Derrière le Rideau de fer

Anne Applebaum raconte l’écrasement de l’Europe de l’Est sous la botte soviétique à l’apogée du stalinisme.

     Rideau de fer » : peu savent que l’expression fut lancée par Winston Churchill. Le 5 mars 1946, alors qu’il n’était plus Premier ministre, l’homme d’Etat britannique, alors en voyage aux Etats-Unis, prononçait au Westminster College de Fulton (Missouri) un discours dans lequel il appelait Américains et Anglais à s’allier face à l’expansionnisme soviétique : « De Stettin dans la Baltique jusqu’à Trieste dans l’Adriatique, un rideau de fer est descendu à travers le continent ». C’était le début de la guerre froide. Le « rideau de fer », pendant plus de quarante ans, allait séparer deux univers.
     Anne Applebaum est une journaliste et historienne américaine, spécialiste de l’URSS. On lui doit une remarquable étude sur le système concentrationnaire soviétique (Goulag. Une histoire, traduit chez Grasset en 2005). Et voici maintenant le livre qu’elle a publié il y a deux ans aux Etats-Unis et qui se penche sur une question rarement abordée : l’écrasement de l’Europe de l’Est sous la férule soviétique lors de l’apogée du stalinisme.
     Six ans de travail dans les archives ont été nécessaires pour écrire l’ouvrage. Car Anne Applebaum, en bonne chercheuse, quête de l’inédit. Et, dans ces 600 pages, elle en apporte en effet.

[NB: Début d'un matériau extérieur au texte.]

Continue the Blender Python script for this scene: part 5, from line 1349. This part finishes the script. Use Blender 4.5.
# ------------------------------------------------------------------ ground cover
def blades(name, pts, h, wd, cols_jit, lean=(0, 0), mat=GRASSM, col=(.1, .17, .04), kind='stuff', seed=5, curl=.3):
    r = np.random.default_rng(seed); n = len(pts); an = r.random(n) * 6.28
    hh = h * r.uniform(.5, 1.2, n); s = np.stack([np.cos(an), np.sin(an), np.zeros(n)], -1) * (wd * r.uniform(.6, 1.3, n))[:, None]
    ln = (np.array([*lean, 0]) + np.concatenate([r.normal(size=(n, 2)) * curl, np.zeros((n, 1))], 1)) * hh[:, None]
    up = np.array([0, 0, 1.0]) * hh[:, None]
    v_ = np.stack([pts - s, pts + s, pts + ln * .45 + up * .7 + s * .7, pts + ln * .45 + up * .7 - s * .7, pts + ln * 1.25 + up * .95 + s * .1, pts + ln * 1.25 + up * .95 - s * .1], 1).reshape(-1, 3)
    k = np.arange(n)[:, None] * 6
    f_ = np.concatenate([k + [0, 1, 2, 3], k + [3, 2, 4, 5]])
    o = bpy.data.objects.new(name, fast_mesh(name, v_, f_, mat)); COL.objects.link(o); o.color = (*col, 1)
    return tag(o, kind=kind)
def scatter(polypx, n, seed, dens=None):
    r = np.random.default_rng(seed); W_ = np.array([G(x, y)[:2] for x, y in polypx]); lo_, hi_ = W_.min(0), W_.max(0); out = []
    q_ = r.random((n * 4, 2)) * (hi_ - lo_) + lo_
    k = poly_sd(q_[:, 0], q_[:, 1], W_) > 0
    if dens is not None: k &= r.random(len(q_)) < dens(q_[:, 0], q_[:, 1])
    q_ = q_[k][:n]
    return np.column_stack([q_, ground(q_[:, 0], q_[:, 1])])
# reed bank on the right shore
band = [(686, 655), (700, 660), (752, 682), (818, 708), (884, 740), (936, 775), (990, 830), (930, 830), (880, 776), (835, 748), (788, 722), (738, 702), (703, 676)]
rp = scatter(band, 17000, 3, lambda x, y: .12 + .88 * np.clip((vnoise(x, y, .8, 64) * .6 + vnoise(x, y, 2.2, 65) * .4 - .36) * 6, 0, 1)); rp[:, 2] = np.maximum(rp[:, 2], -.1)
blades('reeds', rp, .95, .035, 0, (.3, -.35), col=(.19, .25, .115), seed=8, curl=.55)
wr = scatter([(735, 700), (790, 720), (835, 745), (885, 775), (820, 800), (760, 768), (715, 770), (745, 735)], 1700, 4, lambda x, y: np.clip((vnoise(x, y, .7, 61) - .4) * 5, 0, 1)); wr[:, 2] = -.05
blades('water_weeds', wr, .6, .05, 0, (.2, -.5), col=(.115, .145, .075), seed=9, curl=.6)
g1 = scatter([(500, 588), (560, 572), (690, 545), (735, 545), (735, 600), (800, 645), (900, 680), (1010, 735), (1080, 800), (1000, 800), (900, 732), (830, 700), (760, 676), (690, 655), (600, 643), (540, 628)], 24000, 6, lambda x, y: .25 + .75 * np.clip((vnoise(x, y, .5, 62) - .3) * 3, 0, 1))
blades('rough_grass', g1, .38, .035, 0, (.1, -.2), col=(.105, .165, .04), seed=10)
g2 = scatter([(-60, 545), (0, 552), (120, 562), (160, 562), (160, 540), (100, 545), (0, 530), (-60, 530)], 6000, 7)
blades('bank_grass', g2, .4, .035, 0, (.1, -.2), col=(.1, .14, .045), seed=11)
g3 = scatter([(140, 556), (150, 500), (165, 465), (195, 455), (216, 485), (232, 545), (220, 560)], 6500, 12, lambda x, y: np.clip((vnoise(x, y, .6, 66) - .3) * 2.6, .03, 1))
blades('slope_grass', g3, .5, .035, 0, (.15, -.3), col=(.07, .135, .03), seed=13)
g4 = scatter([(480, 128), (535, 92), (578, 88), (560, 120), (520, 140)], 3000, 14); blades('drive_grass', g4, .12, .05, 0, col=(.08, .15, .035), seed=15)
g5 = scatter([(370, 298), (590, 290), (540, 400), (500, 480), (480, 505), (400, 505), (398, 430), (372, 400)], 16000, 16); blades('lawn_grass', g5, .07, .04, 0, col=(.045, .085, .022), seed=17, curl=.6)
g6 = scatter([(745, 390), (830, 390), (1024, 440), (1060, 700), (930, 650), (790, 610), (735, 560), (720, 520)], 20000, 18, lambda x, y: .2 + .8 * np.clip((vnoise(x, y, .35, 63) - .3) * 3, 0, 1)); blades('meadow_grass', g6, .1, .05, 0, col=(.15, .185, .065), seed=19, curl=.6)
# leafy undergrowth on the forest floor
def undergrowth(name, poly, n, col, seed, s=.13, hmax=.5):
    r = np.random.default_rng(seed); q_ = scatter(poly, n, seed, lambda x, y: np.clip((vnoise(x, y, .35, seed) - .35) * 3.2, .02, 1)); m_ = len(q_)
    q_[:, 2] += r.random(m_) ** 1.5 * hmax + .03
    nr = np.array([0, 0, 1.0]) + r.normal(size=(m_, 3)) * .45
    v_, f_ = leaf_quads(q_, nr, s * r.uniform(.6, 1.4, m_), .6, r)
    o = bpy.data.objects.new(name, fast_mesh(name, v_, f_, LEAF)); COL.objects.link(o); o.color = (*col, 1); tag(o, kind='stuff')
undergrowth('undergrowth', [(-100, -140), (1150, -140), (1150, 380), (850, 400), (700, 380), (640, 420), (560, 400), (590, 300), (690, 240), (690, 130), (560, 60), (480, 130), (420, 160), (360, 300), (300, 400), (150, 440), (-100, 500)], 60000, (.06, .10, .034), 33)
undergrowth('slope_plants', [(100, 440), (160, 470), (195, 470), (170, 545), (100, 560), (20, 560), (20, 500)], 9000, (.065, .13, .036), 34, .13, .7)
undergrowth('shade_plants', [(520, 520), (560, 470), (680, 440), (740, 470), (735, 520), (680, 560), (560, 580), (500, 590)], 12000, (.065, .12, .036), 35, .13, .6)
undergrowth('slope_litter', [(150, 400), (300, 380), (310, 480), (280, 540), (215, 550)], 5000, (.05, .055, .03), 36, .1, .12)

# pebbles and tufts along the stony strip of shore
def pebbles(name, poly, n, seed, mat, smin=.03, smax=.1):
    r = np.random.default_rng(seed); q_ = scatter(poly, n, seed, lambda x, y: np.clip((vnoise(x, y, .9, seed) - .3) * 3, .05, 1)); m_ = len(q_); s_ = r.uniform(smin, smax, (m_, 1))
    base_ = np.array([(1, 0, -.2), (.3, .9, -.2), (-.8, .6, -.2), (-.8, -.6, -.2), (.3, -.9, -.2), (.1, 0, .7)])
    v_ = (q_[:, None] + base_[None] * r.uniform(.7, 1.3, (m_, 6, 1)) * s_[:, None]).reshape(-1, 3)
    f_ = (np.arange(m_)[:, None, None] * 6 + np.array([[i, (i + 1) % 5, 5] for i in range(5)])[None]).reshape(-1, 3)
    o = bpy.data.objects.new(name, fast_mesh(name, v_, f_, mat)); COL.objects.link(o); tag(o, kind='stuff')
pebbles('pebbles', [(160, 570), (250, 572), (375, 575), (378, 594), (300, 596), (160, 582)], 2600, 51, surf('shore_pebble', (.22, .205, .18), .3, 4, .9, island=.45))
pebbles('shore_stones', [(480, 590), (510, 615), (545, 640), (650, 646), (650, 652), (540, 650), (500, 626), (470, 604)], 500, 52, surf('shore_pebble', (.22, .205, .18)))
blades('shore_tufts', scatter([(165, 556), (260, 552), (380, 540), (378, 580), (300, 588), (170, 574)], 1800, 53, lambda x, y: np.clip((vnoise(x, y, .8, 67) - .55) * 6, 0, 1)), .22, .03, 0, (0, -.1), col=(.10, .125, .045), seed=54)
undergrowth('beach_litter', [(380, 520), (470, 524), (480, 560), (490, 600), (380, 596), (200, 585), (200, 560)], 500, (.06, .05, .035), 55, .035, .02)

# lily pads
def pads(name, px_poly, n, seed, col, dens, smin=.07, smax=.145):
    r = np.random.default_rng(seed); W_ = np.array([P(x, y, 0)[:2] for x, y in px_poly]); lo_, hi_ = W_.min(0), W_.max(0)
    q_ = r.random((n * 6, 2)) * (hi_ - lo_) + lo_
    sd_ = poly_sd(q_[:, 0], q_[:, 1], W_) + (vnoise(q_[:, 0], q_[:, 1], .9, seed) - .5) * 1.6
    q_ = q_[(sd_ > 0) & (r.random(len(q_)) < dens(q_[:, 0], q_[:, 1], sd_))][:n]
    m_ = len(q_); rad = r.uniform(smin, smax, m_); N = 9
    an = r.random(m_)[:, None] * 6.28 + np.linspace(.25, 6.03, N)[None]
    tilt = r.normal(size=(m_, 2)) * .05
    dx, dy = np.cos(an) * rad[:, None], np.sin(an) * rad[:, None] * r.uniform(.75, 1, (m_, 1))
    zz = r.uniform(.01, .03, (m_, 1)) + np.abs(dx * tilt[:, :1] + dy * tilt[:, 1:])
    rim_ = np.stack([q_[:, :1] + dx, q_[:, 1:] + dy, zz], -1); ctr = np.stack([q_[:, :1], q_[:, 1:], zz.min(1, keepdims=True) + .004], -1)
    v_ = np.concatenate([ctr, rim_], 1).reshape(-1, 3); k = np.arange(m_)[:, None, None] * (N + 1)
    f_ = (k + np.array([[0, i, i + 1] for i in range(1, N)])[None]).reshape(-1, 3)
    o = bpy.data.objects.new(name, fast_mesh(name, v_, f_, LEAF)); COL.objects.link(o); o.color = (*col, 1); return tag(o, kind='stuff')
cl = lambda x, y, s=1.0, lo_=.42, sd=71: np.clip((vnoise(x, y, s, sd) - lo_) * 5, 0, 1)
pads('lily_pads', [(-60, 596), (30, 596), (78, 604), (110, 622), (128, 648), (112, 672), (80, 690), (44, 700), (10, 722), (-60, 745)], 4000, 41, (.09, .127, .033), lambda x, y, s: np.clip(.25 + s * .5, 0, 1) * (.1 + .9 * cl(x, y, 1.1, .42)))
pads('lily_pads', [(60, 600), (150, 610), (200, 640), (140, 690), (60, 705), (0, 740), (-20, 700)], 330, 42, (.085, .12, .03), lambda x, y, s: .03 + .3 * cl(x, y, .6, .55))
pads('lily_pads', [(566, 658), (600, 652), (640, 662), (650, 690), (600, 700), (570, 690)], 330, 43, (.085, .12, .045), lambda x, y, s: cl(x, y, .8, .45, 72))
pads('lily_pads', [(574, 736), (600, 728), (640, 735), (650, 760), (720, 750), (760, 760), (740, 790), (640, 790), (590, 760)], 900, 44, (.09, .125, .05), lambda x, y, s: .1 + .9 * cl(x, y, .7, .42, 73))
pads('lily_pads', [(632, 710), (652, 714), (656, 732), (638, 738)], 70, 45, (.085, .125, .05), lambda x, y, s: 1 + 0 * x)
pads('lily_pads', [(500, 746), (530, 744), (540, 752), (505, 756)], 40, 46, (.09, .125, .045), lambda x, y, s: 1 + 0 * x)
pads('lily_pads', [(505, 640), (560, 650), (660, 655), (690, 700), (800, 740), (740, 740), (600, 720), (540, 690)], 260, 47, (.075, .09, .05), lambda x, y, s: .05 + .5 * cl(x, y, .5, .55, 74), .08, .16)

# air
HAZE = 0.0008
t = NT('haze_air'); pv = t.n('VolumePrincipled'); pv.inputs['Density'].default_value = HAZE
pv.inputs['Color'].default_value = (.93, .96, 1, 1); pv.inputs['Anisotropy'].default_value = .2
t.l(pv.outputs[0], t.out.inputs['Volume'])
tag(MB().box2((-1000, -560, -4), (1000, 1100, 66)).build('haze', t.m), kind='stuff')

En focalisant son regard sur l’Allemagne, la Hongrie et la Pologne, de la fin de la Seconde Guerre mondiale à la déstalinisation voulue par Khrouchtchev, en 1956, pour sauver le régime, l’auteur met en lumière la dépendance totale des démocraties populaires vis-à-vis de Moscou, véritable centre de décision du bloc de l’Est. Contrôle de la société et de l’économie, embrigadement de la jeunesse, nettoyage ethnique, purges, répression intérieure : la mécanique totalitaire se déploie sur des peuples qui passent pour avoir été libérés parce qu’ils ont échappé au nazisme. Mais c’est souvent le même appareil policier qui défend la faucille et le marteau après avoir servi la croix gammée…
     Une incroyable chape de silence pèse sur cette histoire en Europe occidentale, tant le communisme y bénéficia (et y bénéficie encore) de complicité ou d’indulgence. Avec ce livre, Anne Applebaum fait donc oeuvre salutaire.

Jean Sévillia

Rideau de fer. L’Europe de l’Est écrasée, 1944-1956, d’Anne Applebaum, Grasset, 600 p., 28 €. Traduit de l’anglais (Etats-Unis) par Pierre-Emmanuel Dauzat.